Comprenderlo fue doloroso, nuestros utópicos encuentros de transformación social al interior de ese espacio feminista pasaron a ser luchas de poder por la palabra, por la necesidad de validar y señalar quién o quiénes eran más feministas o no, sin considerar el proceso individual por la que cada una de nosotras pasamos para desmontar los mitos patriarcales que tenemos interiorizados y las maneras en cómo vivimos determinadas opresiones específicas, incluso las de género. En este amar entre mujeres aprendí que de nada sirve el “sisterhood” si no comprendemos el carácter patriarcal y las acciones sexistas que muchas veces replicamos cuando nos relacionamos entre nosotras. 

Pasar por todo ese subir y bajar de emociones me hizo convencerme de que necesitamos generar alianzas de la forma más horizontal posible. Comprender que no sólo existen estas fronteras sino que también es necesario construir relaciones y complicidades entre nosotras sustentadas en una sólida base ética de carácter feminista que permitan generar espacios de confianza, en donde podamos encontrar puntos de encuentro e identificar los procesos vivenciales que tenemos en común, señalando nuestras diferencias y desmontando privilegios, de otro modo sería imposible no seguir reproduciendo relaciones de carácter jerárquico y sexistas.    

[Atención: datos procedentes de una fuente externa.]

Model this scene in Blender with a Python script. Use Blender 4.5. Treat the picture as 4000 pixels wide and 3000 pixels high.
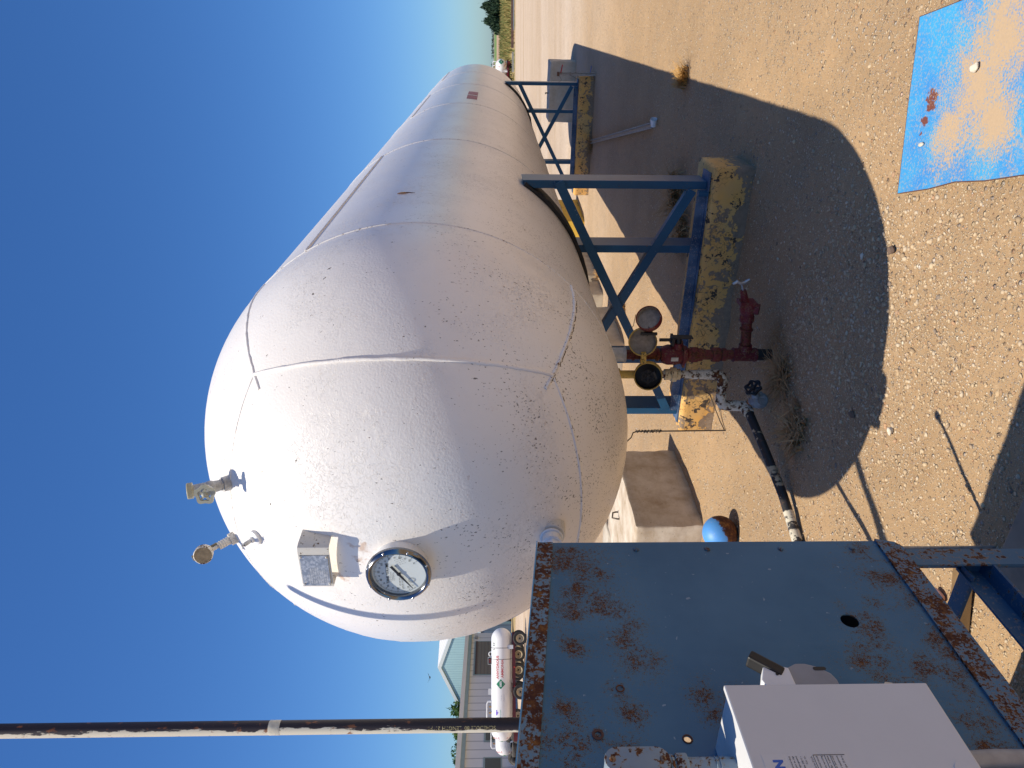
import bpy, bmesh, math, random
import numpy as np
from mathutils import Vector, Matrix

for _o in list(bpy.data.objects):
    bpy.data.objects.remove(_o)
SC = bpy.context.scene
COL = SC.collection
R = math.radians
random.seed(7)
RNG = np.random.default_rng(7)

# ------------------------------------------------------------------ camera, world, sun, exposure
# World axes: +Y runs along the big tank's axis away from the camera, +X to the tank's right, z = 0 is the gravel.
CAM = Vector((1.94, -3.29, 1.8))
FW = Vector((-0.45505, 0.89047, 0.0))          # horizontal heading of the camera
RT = Vector((0.89047, 0.45505, 0.0))           # its right-hand side
cam_d = bpy.data.cameras.new('camera')
cam_d.sensor_fit = 'HORIZONTAL'; cam_d.sensor_width = 36.0; cam_d.lens = 25.15
cam_d.clip_start = 0.05; cam_d.clip_end = 9000
cam = bpy.data.objects.new('camera', cam_d); COL.objects.link(cam)
pit = math.atan(73 / 2795)
fwd = FW * math.cos(pit) - Vector((0, 0, 1)) * math.sin(pit)
upv = FW * math.sin(pit) + Vector((0, 0, 1)) * math.cos(pit)
# the phone was held on its side: the picture's right is the ground, its top is the scene's right
cam.matrix_world = Matrix(((-upv.x, RT.x, -fwd.x, CAM.x), (-upv.y, RT.y, -fwd.y, CAM.y), (-upv.z, RT.z, -fwd.z, CAM.z), (0, 0, 0, 1)))
SC.camera = cam

SUN = Vector((-0.1656, -0.3209, 0.9325)).normalized()
W = bpy.data.worlds.new('World'); SC.world = W; W.use_nodes = True
wn = W.node_tree.nodes; wl = W.node_tree.links
for _n in list(wn): wn.remove(_n)
sky = wn.new('ShaderNodeTexSky'); sky.sky_type = 'NISHITA'; sky.sun_disc = False
sky.sun_elevation = math.asin(SUN.z); sky.sun_rotation = math.atan2(SUN.x, SUN.y)
sky.altitude = 300; sky.air_density = 1.0; sky.dust_density = 0.6; sky.ozone_density = 3.0
hsv = wn.new('ShaderNodeHueSaturation'); hsv.inputs['Saturation'].default_value = 1.18
bg = wn.new('ShaderNodeBackground'); bg.inputs['Strength'].default_value = 0.095
wo = wn.new('ShaderNodeOutputWorld')
wl.new(sky.outputs[0], hsv.inputs['Color']); tint = wn.new('ShaderNodeMix'); tint.data_type = 'RGBA'; tint.blend_type = 'MULTIPLY'; tint.inputs[0].default_value = 1.0; tint.inputs[7].default_value = (0.65, 0.895, 1.19, 1)
wl.new(hsv.outputs[0], tint.inputs[6]); wl.new(tint.outputs[2], bg.inputs[0]); wl.new(bg.outputs[0], wo.inputs[0])
sl = bpy.data.lights.new('sun', 'SUN'); sl.energy = 5.0; sl.angle = R(0.53); sl.color = (1.0, 0.91, 0.77)
so = bpy.data.objects.new('sun', sl); COL.objects.link(so)
so.rotation_euler = SUN.to_track_quat('Z', 'Y').to_euler(); so.location = (0, 0, 30)
SC.view_settings.view_transform = 'Standard'; SC.view_settings.look = 'None'
SC.view_settings.exposure = 0.20; SC.view_settings.gamma = 1.0
SC.render.engine = 'CYCLES'
SC.cycles.use_denoising = True
SC.cycles.max_bounces = 8; SC.cycles.diffuse_bounces = 4

# ------------------------------------------------------------------ helpers
OFF = {}
def V(*a): return Vector(a if len(a) == 3 else a[0])
def BG(x, y, z=0.0):
    """a place x metres right and y metres ahead of where the photographer stands"""
    p = V(CAM.x, CAM.y, 0) + RT * x + FW * y; p.z = z
    return p
def frame(axis):
    a = V(axis).normalized()
    h = V(0, 0, 1) if abs(a.z) < 0.95 else V(1, 0, 0)
    u = h.cross(a).normalized(); return u, a.cross(u).normalized(), a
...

Pese a todas estas consideraciones sigo convencida de que la sororidad es importante, es un término que invita a pensarnos fuera de los pactos patriarcales, nos motiva a tejer alianzas entre nosotras, pero creo que es peligroso hacer uso de la palabra de manera acrítica e idealizada si antes no cuestionamos el sexismo, el racismo y el clasismo interiorizado en cada una de nosotras, porque recodemos que estos sistemas de opresión van en cadena, siempre articulados y nutriéndose unos a otros. Sin estos procesos, me parece que posiblemente perpetuemos con nuestras acciones formas de violencia patriarcal. Creo esa la contradicción más grande de la sororidad, que es una ficción, pues las mujeres tienen diferencias, en especial políticas y materiales. Existen fronteras y límites subjetivos entre todas. Lo que no nos impide hacer complicidades estratégicas en ciertos momentos coyunturales. El “sisterhood” imaginado como diversas unidades de comadres que nos permitan tejer juntas, a pesar de nuestras diferencias, siempre desde la complicidad y el acompañamiento.